Porque no es del todo cierto que para educar a un niño haga falta toda la tribu; aunque toda la tribu sea necesaria para proteger a la familia como puntal básico de la estructura de la sociedad. Sin familia –no hace falta adjetivar más– no es posible el desarrollo integral de la persona, sobre todo por su carácter de ancla y de timón para el crecimiento personal. La literatura, que siempre va por delante aunque nunca lo parezca, nos ha dejado testimonios de familias felices, infelices, y hasta de familias tóxicas –pienso, por ejemplo, en Franzen y en Las correcciones– que se han perpetuado y que han perpetuado en el imaginario colectivo los valores necesarios para cimentar la comunidad. Son, no me cabe la menor duda, los libros de familia.

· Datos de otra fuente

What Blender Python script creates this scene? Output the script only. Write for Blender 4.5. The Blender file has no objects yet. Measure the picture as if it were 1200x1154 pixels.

Y les cuento esto porque, mientras el mundo sigue a su bola, pendiente de vacunas y de pelados, el pasado 30 de abril desapareció para siempre el Libro de Familia, después de más de cien años asentando en sus páginas a las familias españolas.
Es curioso que la noticia haya pasado casi desapercibida, cuando el Libro de Familia ha sido, para muchas generaciones, mucho más que un archivo cotidiano. En él quedaban registrados los matrimonios, nacimientos y defunciones como muescas amables o terribles de lo que sucedía en la sociedad. De las más de doce páginas para hijos que tenían los primeros ejemplares, a las escasas cinco de las últimas ediciones, el Libro de Familia ha representado lo que hemos sido durante el último siglo. En sus páginas estábamos todos, inscritos con la letra cuidadosa del funcionario de turno; su sola presencia fue un salvoconducto de moralidad en épocas demasiado oscuras y el símbolo de las uniones civiles hasta hace unos días.
Todo cambia. Desapareció el Título de Familia Numerosa con aquellas magníficas fotos de niños apelotonados en torno a sus padres, y ahora el Libro de Familia ha sido sustituido por una base de datos codificados telemáticamente, de manera personal e intransferible, porque como explica Alberto Calvo Meijide«cada uno es cada uno y el registro pasa a ser individual».
Ahí lo tiene, cada uno es cada uno… y tiene sus cadaunadas, que decía Unamuno. Lo mismo me termino Ana Karenina.